═════ Dataset section
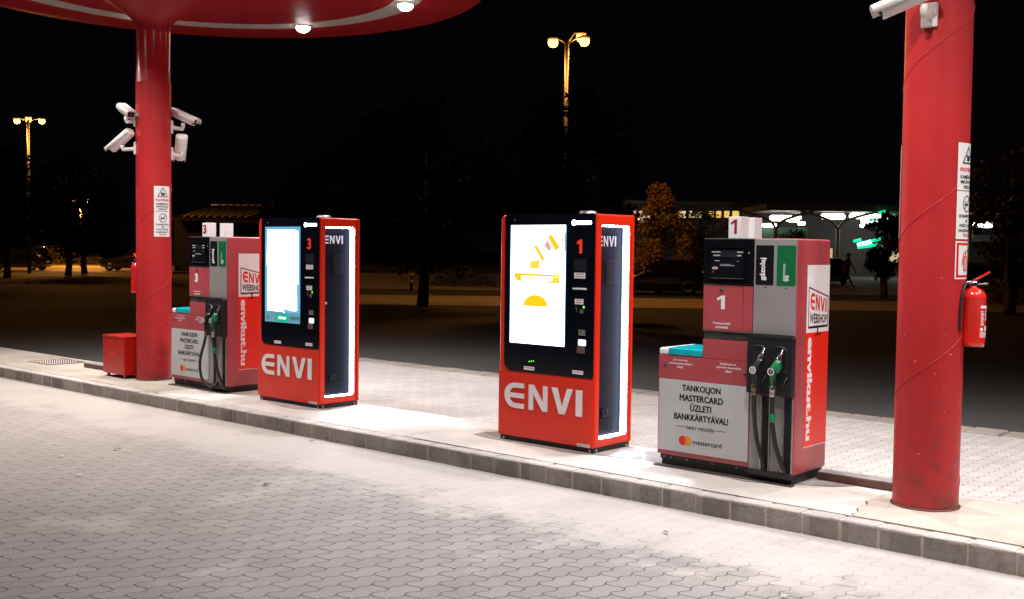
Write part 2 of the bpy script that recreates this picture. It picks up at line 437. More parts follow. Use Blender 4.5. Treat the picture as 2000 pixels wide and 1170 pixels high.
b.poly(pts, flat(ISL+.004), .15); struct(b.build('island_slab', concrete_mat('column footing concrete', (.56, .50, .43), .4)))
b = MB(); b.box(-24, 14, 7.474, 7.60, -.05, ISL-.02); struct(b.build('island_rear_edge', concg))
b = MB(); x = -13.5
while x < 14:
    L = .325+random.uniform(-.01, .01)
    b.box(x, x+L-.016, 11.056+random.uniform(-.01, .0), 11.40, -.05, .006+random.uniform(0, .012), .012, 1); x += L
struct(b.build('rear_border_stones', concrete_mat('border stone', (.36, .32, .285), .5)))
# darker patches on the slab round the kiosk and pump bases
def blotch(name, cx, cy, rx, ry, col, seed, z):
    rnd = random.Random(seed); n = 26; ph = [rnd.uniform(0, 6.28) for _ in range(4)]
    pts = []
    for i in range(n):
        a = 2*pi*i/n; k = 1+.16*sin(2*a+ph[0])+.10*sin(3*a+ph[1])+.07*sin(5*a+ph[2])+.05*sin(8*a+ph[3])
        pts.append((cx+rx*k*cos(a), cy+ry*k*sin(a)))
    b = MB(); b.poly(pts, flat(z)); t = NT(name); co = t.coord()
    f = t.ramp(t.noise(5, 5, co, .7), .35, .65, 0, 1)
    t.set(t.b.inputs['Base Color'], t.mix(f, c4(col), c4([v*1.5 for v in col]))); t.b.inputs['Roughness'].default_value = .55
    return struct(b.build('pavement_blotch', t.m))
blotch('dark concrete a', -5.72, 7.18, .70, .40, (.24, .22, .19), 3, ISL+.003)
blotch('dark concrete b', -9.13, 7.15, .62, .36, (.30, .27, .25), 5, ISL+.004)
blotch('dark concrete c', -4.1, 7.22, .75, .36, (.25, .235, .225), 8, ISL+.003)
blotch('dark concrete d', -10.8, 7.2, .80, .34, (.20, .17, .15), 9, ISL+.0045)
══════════
Repeat the material above word for word and skip every image in it.

▸ **Result below**
Write part 2 of the bpy script that recreates this picture. It picks up at line 437. More parts follow. Use Blender 4.5. Treat the picture as 2000 pixels wide and 1170 pixels high.
b.poly(pts, flat(ISL+.004), .15); struct(b.build('island_slab', concrete_mat('column footing concrete', (.56, .50, .43), .4)))
b = MB(); b.box(-24, 14, 7.474, 7.60, -.05, ISL-.02); struct(b.build('island_rear_edge', concg))
b = MB(); x = -13.5
while x < 14:
    L = .325+random.uniform(-.01, .01)
    b.box(x, x+L-.016, 11.056+random.uniform(-.01, .0), 11.40, -.05, .006+random.uniform(0, .012), .012, 1); x += L
struct(b.build('rear_border_stones', concrete_mat('border stone', (.36, .32, .285), .5)))
# darker patches on the slab round the kiosk and pump bases
def blotch(name, cx, cy, rx, ry, col, seed, z):
    rnd = random.Random(seed); n = 26; ph = [rnd.uniform(0, 6.28) for _ in range(4)]
    pts = []
    for i in range(n):
        a = 2*pi*i/n; k = 1+.16*sin(2*a+ph[0])+.10*sin(3*a+ph[1])+.07*sin(5*a+ph[2])+.05*sin(8*a+ph[3])
        pts.append((cx+rx*k*cos(a), cy+ry*k*sin(a)))
    b = MB(); b.poly(pts, flat(z)); t = NT(name); co = t.coord()
    f = t.ramp(t.noise(5, 5, co, .7), .35, .65, 0, 1)
    t.set(t.b.inputs['Base Color'], t.mix(f, c4(col), c4([v*1.5 for v in col]))); t.b.inputs['Roughness'].default_value = .55
    return struct(b.build('pavement_blotch', t.m))
blotch('dark concrete a', -5.72, 7.18, .70, .40, (.24, .22, .19), 3, ISL+.003)
blotch('dark concrete b', -9.13, 7.15, .62, .36, (.30, .27, .25), 5, ISL+.004)
blotch('dark concrete c', -4.1, 7.22, .75, .36, (.25, .235, .225), 8, ISL+.003)
blotch('dark concrete d', -10.8, 7.2, .80, .34, (.20, .17, .15), 9, ISL+.0045)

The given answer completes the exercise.